- Requirement:
Your task is to reproduce the material exactly.

========================

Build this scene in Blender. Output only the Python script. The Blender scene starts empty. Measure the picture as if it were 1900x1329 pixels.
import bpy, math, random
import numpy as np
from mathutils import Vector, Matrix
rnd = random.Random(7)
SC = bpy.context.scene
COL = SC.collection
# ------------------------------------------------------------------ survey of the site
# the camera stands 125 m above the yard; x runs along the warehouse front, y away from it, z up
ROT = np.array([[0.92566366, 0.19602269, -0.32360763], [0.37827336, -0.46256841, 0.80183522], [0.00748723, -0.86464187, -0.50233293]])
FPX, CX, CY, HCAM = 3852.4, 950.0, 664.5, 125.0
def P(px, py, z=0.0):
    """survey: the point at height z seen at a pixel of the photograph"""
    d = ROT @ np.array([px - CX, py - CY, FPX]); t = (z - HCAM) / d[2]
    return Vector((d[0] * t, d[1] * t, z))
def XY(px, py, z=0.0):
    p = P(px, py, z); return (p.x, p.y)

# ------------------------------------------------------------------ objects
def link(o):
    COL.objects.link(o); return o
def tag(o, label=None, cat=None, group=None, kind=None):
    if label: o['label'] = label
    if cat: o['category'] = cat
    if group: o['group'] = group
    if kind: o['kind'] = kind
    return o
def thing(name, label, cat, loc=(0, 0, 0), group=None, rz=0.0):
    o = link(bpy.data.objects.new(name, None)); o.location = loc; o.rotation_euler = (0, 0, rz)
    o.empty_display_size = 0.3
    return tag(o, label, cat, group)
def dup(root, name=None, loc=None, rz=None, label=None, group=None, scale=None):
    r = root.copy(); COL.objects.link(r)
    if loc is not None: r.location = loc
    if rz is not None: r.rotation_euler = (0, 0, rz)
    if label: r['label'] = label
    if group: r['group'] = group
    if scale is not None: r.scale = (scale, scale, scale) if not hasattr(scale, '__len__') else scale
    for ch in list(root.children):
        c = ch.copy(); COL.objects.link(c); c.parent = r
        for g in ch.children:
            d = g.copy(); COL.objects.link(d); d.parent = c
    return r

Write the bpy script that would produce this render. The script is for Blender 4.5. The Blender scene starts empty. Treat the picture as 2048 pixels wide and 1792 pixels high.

========================

- Exercise answer:
Build this scene in Blender. Output only the Python script. The Blender scene starts empty. Measure the picture as if it were 1900x1329 pixels.
import bpy, math, random
import numpy as np
from mathutils import Vector, Matrix
rnd = random.Random(7)
SC = bpy.context.scene
COL = SC.collection
# ------------------------------------------------------------------ survey of the site
# the camera stands 125 m above the yard; x runs along the warehouse front, y away from it, z up
ROT = np.array([[0.92566366, 0.19602269, -0.32360763], [0.37827336, -0.46256841, 0.80183522], [0.00748723, -0.86464187, -0.50233293]])
FPX, CX, CY, HCAM = 3852.4, 950.0, 664.5, 125.0
def P(px, py, z=0.0):
    """survey: the point at height z seen at a pixel of the photograph"""
    d = ROT @ np.array([px - CX, py - CY, FPX]); t = (z - HCAM) / d[2]
    return Vector((d[0] * t, d[1] * t, z))
def XY(px, py, z=0.0):
    p = P(px, py, z); return (p.x, p.y)

# ------------------------------------------------------------------ objects
def link(o):
    COL.objects.link(o); return o
def tag(o, label=None, cat=None, group=None, kind=None):
    if label: o['label'] = label
    if cat: o['category'] = cat
    if group: o['group'] = group
    if kind: o['kind'] = kind
    return o
def thing(name, label, cat, loc=(0, 0, 0), group=None, rz=0.0):
    o = link(bpy.data.objects.new(name, None)); o.location = loc; o.rotation_euler = (0, 0, rz)
    o.empty_display_size = 0.3
    return tag(o, label, cat, group)
def dup(root, name=None, loc=None, rz=None, label=None, group=None, scale=None):
    r = root.copy(); COL.objects.link(r)
    if loc is not None: r.location = loc
    if rz is not None: r.rotation_euler = (0, 0, rz)
    if label: r['label'] = label
    if group: r['group'] = group
    if scale is not None: r.scale = (scale, scale, scale) if not hasattr(scale, '__len__') else scale
    for ch in list(root.children):
        c = ch.copy(); COL.objects.link(c); c.parent = r
        for g in ch.children:
            d = g.copy(); COL.objects.link(d); d.parent = c
    return r

Write the bpy script that would produce this render. The script is for Blender 4.5. The Blender scene starts empty. Treat the picture as 2048 pixels wide and 1792 pixels high.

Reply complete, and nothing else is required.